- What you are asked to do
Quote the whole listing word for word, please.

- Data segment
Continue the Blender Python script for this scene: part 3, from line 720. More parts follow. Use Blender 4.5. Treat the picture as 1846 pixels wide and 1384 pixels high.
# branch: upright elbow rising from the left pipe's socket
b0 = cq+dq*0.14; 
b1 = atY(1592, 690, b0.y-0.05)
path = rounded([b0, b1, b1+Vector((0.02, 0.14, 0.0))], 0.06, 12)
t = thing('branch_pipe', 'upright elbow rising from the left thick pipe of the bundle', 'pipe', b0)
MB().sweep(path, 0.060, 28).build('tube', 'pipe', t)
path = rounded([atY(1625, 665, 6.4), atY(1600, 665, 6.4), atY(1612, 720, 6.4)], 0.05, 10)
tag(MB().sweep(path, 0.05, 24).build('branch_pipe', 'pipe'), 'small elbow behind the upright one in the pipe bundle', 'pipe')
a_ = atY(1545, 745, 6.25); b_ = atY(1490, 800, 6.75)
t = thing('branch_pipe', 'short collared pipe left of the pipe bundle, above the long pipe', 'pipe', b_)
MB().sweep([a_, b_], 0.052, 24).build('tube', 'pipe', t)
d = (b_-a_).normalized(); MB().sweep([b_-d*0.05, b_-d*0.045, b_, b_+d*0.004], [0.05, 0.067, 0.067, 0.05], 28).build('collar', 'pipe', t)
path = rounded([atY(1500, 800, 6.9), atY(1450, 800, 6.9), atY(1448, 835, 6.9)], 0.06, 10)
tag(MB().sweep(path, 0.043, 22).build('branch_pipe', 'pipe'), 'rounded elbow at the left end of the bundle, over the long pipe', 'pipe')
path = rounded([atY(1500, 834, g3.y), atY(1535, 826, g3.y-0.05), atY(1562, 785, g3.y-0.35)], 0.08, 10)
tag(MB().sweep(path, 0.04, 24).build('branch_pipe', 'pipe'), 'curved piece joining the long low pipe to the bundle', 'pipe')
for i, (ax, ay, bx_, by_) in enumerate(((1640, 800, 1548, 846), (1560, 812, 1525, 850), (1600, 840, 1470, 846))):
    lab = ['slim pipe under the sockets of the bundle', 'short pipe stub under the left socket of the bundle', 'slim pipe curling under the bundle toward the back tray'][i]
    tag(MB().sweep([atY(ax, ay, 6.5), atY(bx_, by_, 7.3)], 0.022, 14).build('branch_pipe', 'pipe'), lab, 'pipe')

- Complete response
Continue the Blender Python script for this scene: part 3, from line 720. More parts follow. Use Blender 4.5. Treat the picture as 1846 pixels wide and 1384 pixels high.
# branch: upright elbow rising from the left pipe's socket
b0 = cq+dq*0.14; 
b1 = atY(1592, 690, b0.y-0.05)
path = rounded([b0, b1, b1+Vector((0.02, 0.14, 0.0))], 0.06, 12)
t = thing('branch_pipe', 'upright elbow rising from the left thick pipe of the bundle', 'pipe', b0)
MB().sweep(path, 0.060, 28).build('tube', 'pipe', t)
path = rounded([atY(1625, 665, 6.4), atY(1600, 665, 6.4), atY(1612, 720, 6.4)], 0.05, 10)
tag(MB().sweep(path, 0.05, 24).build('branch_pipe', 'pipe'), 'small elbow behind the upright one in the pipe bundle', 'pipe')
a_ = atY(1545, 745, 6.25); b_ = atY(1490, 800, 6.75)
t = thing('branch_pipe', 'short collared pipe left of the pipe bundle, above the long pipe', 'pipe', b_)
MB().sweep([a_, b_], 0.052, 24).build('tube', 'pipe', t)
d = (b_-a_).normalized(); MB().sweep([b_-d*0.05, b_-d*0.045, b_, b_+d*0.004], [0.05, 0.067, 0.067, 0.05], 28).build('collar', 'pipe', t)
path = rounded([atY(1500, 800, 6.9), atY(1450, 800, 6.9), atY(1448, 835, 6.9)], 0.06, 10)
tag(MB().sweep(path, 0.043, 22).build('branch_pipe', 'pipe'), 'rounded elbow at the left end of the bundle, over the long pipe', 'pipe')
path = rounded([atY(1500, 834, g3.y), atY(1535, 826, g3.y-0.05), atY(1562, 785, g3.y-0.35)], 0.08, 10)
tag(MB().sweep(path, 0.04, 24).build('branch_pipe', 'pipe'), 'curved piece joining the long low pipe to the bundle', 'pipe')
for i, (ax, ay, bx_, by_) in enumerate(((1640, 800, 1548, 846), (1560, 812, 1525, 850), (1600, 840, 1470, 846))):
    lab = ['slim pipe under the sockets of the bundle', 'short pipe stub under the left socket of the bundle', 'slim pipe curling under the bundle toward the back tray'][i]
    tag(MB().sweep([atY(ax, ay, 6.5), atY(bx_, by_, 7.3)], 0.022, 14).build('branch_pipe', 'pipe'), lab, 'pipe')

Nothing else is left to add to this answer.